McCain is fond of asserting that you can't get reliable information through torture. In doing so, he relies on his experience in North Vietnam. However, the ineffectiveness of the crude tactics of his prison guards of 40 years ago does not demonstrate that the tactics available to us today are ineffective. In fact, it appears that our tactics worked well with Khalid Sheikh Mohammed. If they didn't work, why would Vice President Cheney and our top military leaders be so insistent on not taking them off the table [?]Surely McCain does not buy into the notion that Cheney takes the position he does because he is evil. In fact . . . McCain's position isn't really that different from Cheney's [because McCain sometimes speaks of a ticking time bomb scenario -- BEM.]. It's just that Cheney is willing to take the heat for defending tactics that will save lives. In this instance, Cheney, not McCain, is the American hero.

You read that right. Torture: it's not just for sadistic North Vietnamese prison guards anymore. We can beat those amateurs at the torture game any day of the week!


In the Manichean world of Powerline, the only possible explanations for Cheney's behavior are (a) that he wants to save American lives or (b) that he is evil. No mention of objections to restraints on executive power as such, even though resistance to constraints has been one of the major themes of the Bush / Cheney administration since the early days of the GAO energy policy group conflict.

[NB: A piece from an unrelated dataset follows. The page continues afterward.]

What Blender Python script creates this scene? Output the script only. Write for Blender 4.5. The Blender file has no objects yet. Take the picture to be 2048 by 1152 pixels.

Let's go a step or two further on Mirengoff and torture, however. (But first, let's put the questionable assumptions and assertions in the post aside. It's not clear that the top military officials really oppose the McCain Amendment, it's not clear what intelligence was produced by any torture of Khalid Sheikh Mohammed.)

In general, I agree with John Robb's argument that the Iraq conflict is a moral conflict, partly by the design of those resisting U.S. presence there. More broadly, struggles against terrorism are moral conflicts. See Robb's post here.

The problem with a defense of torture like Mirengoff's is that it further weakens our shared morality. An unstated assumption of the argument is that torture is good because it shows resolve, an appropriate moral toughness and the manly willingness to cast aside constraints when necessary. A corollary is that those who express moral unease with torture are themselves morally suspect, weak, untrustworthy, and probably traitorous when push comes to shove. Even if the argument isn't always expressed, I think that what I've said here safely describes the phenomenon of the argument.


This argument is the product of deep cultural shifts on the right. On the intellectual side, the right's assimilation of Nietzschean and post-Nietzschean critiques of liberal democracy has probably helped. In addition, there is always a tension between inward looking, Polemarchan moral codes, if you will, and enlightenment and post-enlightenment liberal versions. Whatever the cause, though, attempts to divide people of good will on this issue are misguided.


Respect for human dignity is a principle that undergirds liberal democracy. At least the current debates over torture make that statement less banal.